Même opposition à gauche, le leader de la France insoumise Jean-Luc Mélenchon affichant son "désaccord absolu". "Moi je suis pour la retraite à 60 ans", a-t-il rappelé sur RMC.
La socialiste Anne Hidalgo a dénoncé "une hypocrisie fondamentale", tandis que l'écologiste Yannick Jadot a parlé d'une mesure "extrêmement injuste" souhaitant au contraire remettre la pénibilité au cœur du régime des retraites.
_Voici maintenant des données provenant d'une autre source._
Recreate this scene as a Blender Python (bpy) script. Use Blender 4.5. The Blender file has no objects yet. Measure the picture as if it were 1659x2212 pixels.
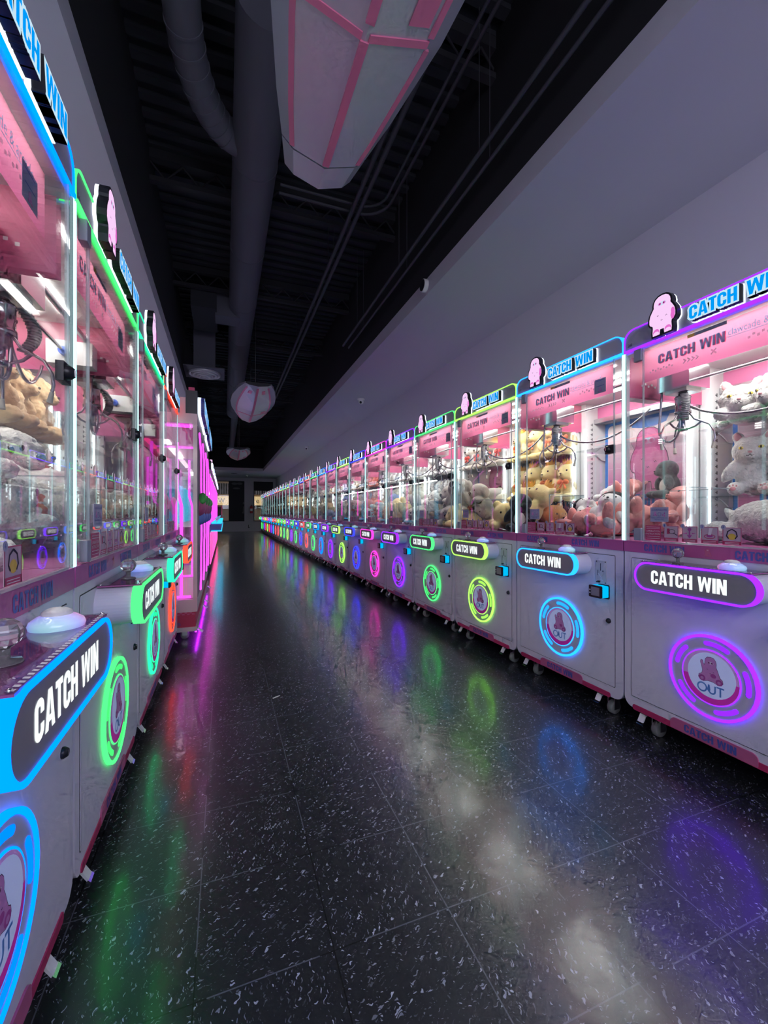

Pour Ian Brossat, porte-parole du candidat communiste Fabien Roussel, c'est "une proposition antisociale et cruelle pour les gens qui exercent des métiers pénibles".
- Pécresse vs Zemmour -
Au coude-à-coude dans les sondages, Valérie Pécresse et Eric Zemmour s'affrontent eux lors d'un débat jeudi soir sur TF1 et LCI, en espérant apparaître de nouveau en mesure de se qualifier pour le second tour.
Mme Pécresse participera auparavant jeudi à Paris à une réunion de la droite européenne (PPE), en marge du sommet des dirigeants de l'UE.
Ce premier face-à-face télévisé pourrait être décisif car l'enjeu est pour chacun de relancer une campagne paralysée par la guerre en Ukraine. D'autant que les deux connaissent une baisse dans les sondages: Valérie Pécresse est donnée autour de 11 à 13%, Eric Zemmour de 11% à 14%, soit à une encablure de Marine Le Pen (17-18%) et loin derrière Emmanuel Macron (environ 30%).
Les raisons du décrochage sont différentes: ébranlée par un mauvais démarrage au Zénith le 13 février, Valérie Pécresse a passé beaucoup de temps à faire la synthèse des différentes sensibilités de son propre camp et peine à créer une dynamique face au président-candidat.
L'ancien polémiste est lui pénalisé pour ses propos jugés prorusses ou ses positions sur les réfugiés ukrainiens qui ont suscité des critiques jusque dans son équipe -- il a depuis nuancé ce dernier point.
Le débat sera-t-il décisif? Les deux candidats ont intérêt à cette exposition médiatique, Valérie Pécresse parce qu'étant "inaudible, il faut qu'elle soit présente", et Eric Zemmour parce qu'il patine dans les sondages, malgré le ralliement de la nièce de Marine Le Pen, Marion Maréchal, relève Mathieu Gallard d'Ipsos.